I read about it in the Houston Chronicle during the storm but that was the only place I saw it. What a horrible way to treat people. I think that kind of treatment could make people vicious and callous. Are you sure that "the federal Bureau of Prisons clearly dropped the ball?" We now have a President that relates the General Pershing story to the world -- the one about lining up prisoners of war and summarily shooting them, who praises the Philippine dictator Duterte for extrajudicial killing of drug users, and a Justice Department that seems to enjoy scaring the heck out of undocumented workers.

The columnist Charles Blow is right Trump is a sadist. And maybe whoever runs the show down in Beaumont shares his values.

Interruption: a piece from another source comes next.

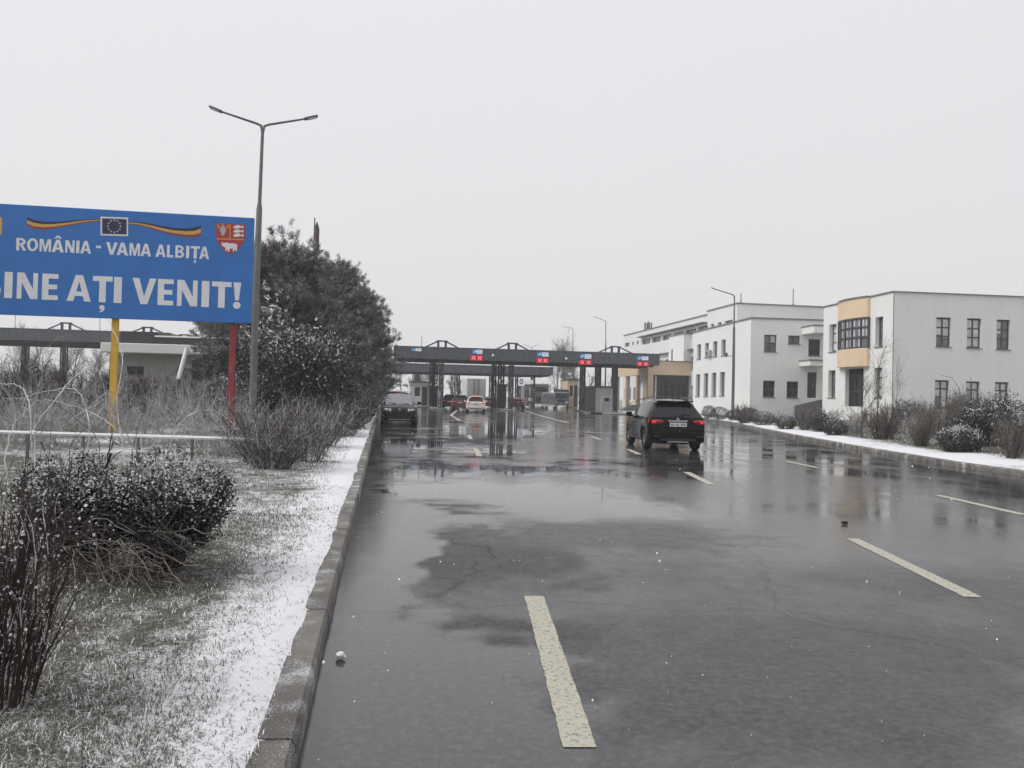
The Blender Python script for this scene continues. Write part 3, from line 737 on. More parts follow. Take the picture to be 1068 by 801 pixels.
for y0 in (236.6, 241.0, 245.3):
    poly(mb, [(243.2, y0+.9), (245.5, y0+2.2), (249, y0+2), (251.6, y0+1.1), (254.2, y0+2.2), (254.2, y0-1.0), (251.6, y0+.1), (249.5, y0-1.5), (246, y0-1.2)], 'letter', FY-.006)
ox = [(231.8, 252.3), (233.6, 254.0), (235.4, 253.6), (237.2, 253.2), (239.5, 254.2), (244.5, 254.3), (247.4, 255), (248, 257.5), (247.4, 258.5), (247.6, 262.2), (246.2, 262.2), (245.4, 259.8), (244.4, 262.6), (243, 262.4), (243.2, 259.6), (239.8, 259.8), (239.6, 262.8), (238.2, 262.8), (237.6, 260), (236.8, 262), (235.6, 262), (235.4, 258.6), (233.8, 257.4), (232.4, 257), (231.6, 255.4)]
poly(mb, ox[::-1], 'letter', FY-.006)
mb.build('county_shield', BB)
mb = MB(); poly(mb, [(-26, 244), (1.6, 245.2), (2.6, 244.6), (3.2, 228.5), (1.5, 226.6), (-26, 225.5)], 'band_yellow', FY); mb.build('yellow_emblem', BB)

# ------------------------------------------------------------------ street lamps
def lamp_head(mb_parent, p, d, L=.75, up=.08):
    d = unit(np.array(d)); mb = MB(); side = np.cross(d, [0, 0, 1]); side /= np.linalg.norm(side); n = np.cross(side, d)
    mb.box(np.array(p)+d*L/2, (L, .17, .06), 'galv', ax=[d, side, n], bev=.025); h = mb.build('lamp_head', mb_parent)
    mb = MB(); mb.box(np.array(p)+d*L*.55-n*.032, (L*.6, .12, .02), 'lamp_clear', ax=[d, side, n]); mb.build('lens', h)
def street_lamp(name, base, H, arms, label, r=.11, group=None, flood=None, lean=0.0):
    t = thing(name, label, 'street lamp', base, 0, group)
    mb = MB(); mb.tube([(0, 0, -.2), (0, 0, H*.42), (lean*.5, 0, H*.74), (lean*.55, 0, H*.76), (lean, 0, H)], [r, r*.92, r*.78, r*.5, r*.42], 'galv', 12); mb.build('pole', t)
    mb = MB(); mb.box((0, -r*.93, .9), (.11, .03, .34), 'galv', bev=.005); mb.build('service_door', t); mb = MB(); mb.box((0, 0, .02), (.42, .42, .05), 'concrete'); mb.build('base_plate', t)
    for e in arms:
        e = np.array(e, float); o = np.array([lean, 0, H]); d = e-o
        mb = MB(); mb.tube([o-[0, 0, .15], o+d*.03+[0, 0, .06], o+d*.12+[0, 0, .07], o+d*.78], [r*.40, r*.38, r*.33, r*.26], 'galv', 8); mb.build('arm', t)
        u_ = unit(d); lamp_head(t, o+d*.76, d, L=float(np.linalg.norm(d)*.26))
    if flood is not None:
        mb = MB(); mb.box(flood, (.16, .3, .34), 'frame', bev=.03); mb.tube([(0, 0, flood[2]-.1), np.array(flood)-[0, 0, .1]], .03, 'frame', 6); mb.build('floodlight', t)
    return t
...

I hope Grits will give us an update if he hears any news about this.

Ansil said...

I’m sorry I was his biggest mistake while he was the BEST thing to ever happen to me.
"The heart was made to be broken." BreakUp Quotes

Anonymous said...

Ouestion:
Did Leblanc,Stiles,Gist & TYC all flood ?

Anonymous said...

My son is at Gist and as far as I can tell, they did not flood. They did lose water and conditions were deplorable with toilets over-run and not working along with the sweltering heat. He was given 2 bottles of water per day.

Today he called and said they were moving all of them out to Pack and Stringfellow within the next 3 days so that the ones that were housed there could be moved into Gist for air conditioning.

Problem is, they only have a swamp cooler in one area. No a/c although there are vents in place for some to be installed if the system is workable.

To me it seems TDCJ is playing fast and loose with the Judge's ruling and doing nothing more than just a two step shuffle to avoid the appearance of violating the ruling. Even if there is a single swamp cooler at Gist, how can it be justified moving others into a failing system that is inhumane?